Para nosotros cristianos, que celebramos la eucaristía, esta exposición es un reclamo y deja muchos interrogantes: ¿por qué un artista, sin intención de prédica y de religión, llega a intuir que los cuerpos de los desaparecidos tienen que ver con las hostias que consagramos los cristianos, y por qué nosotros a duras penas hacemos esta relación? ¿Estamos yendo a almacenes píos de artículos religiosos a comprar la materia de la eucaristía que llevamos a nuestros altares fáciles y, mientras tanto, nos dejan indiferentes los cuerpos de tantos de los nuestros asesinados y desaparecidos? ¿Alzar la hostia consagrada y llevarla en custodias, no implica que también tendríamos que buscar estos cuerpos y sacarlos de las fosas y el olvido y confesar que son la carne de Dios? ¿no estamos “oyendo sin oír” los relatos que cuentan las víctimas y no tendríamos que arrimar el oído a los que sufren? ¿lo que celebramos es realmente la eucaristía, si lo que dicen las víctimas no nos valen como palabras de consagración?

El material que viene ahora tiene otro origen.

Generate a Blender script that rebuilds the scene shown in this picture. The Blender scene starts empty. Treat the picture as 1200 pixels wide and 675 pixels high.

Al escribir estas cosas, recuerdo algo que me contaron las Madres de la Candelaria; al principio, cuando apenas empezaban la búsqueda de los suyos desaparecidos, después de intentar hacer sus plantones en muchos lugares de Medellín y de ser expulsadas de todos ellos, encontraron por fin el atrio del templo de Nuestra Señora de la Candelaria y allí, gracias al párroco que les dio la bienvenida, empezaron a plantarse sin falta todos los viernes. Lo que me inquieta, ahora que medito en la obra de Fernando Prats, es que el buen sacerdote que les permitió pararse al frente del templo para reclamar a sus desaparecidos y hacerlos visibles, les pidió como condición que a la hora de la misa no interrumpieran los ritos y que se quedaran calladas; creo que este pedido fue y sigue siendo todavía hoy una oportunidad perdida: es en la hora de la misa que las madres tendrían que elevar los cuerpos negados de los desaparecidos, los que no pueden seguir como hostias dejadas en el suelo del olvido, y confesarlos como carne de Dios; es el momento, no para que ellas callen, sino para que suban al altar y darles la palabra y que sea el relato de ellas, al que la asamblea tendría que arrimar el oído, el que consagre la eucaristía; no podemos seguir celebrando en altares fáciles, dejar por un momento los cuerpos de los seres queridos buscados, que son materia de eucaristía, para celebrar sólo con hostias compradas. Si se pierde la memoria, amenazada de extinción como las luciérnagas, se acaba la eucaristía y quedará de ella sólo teatro.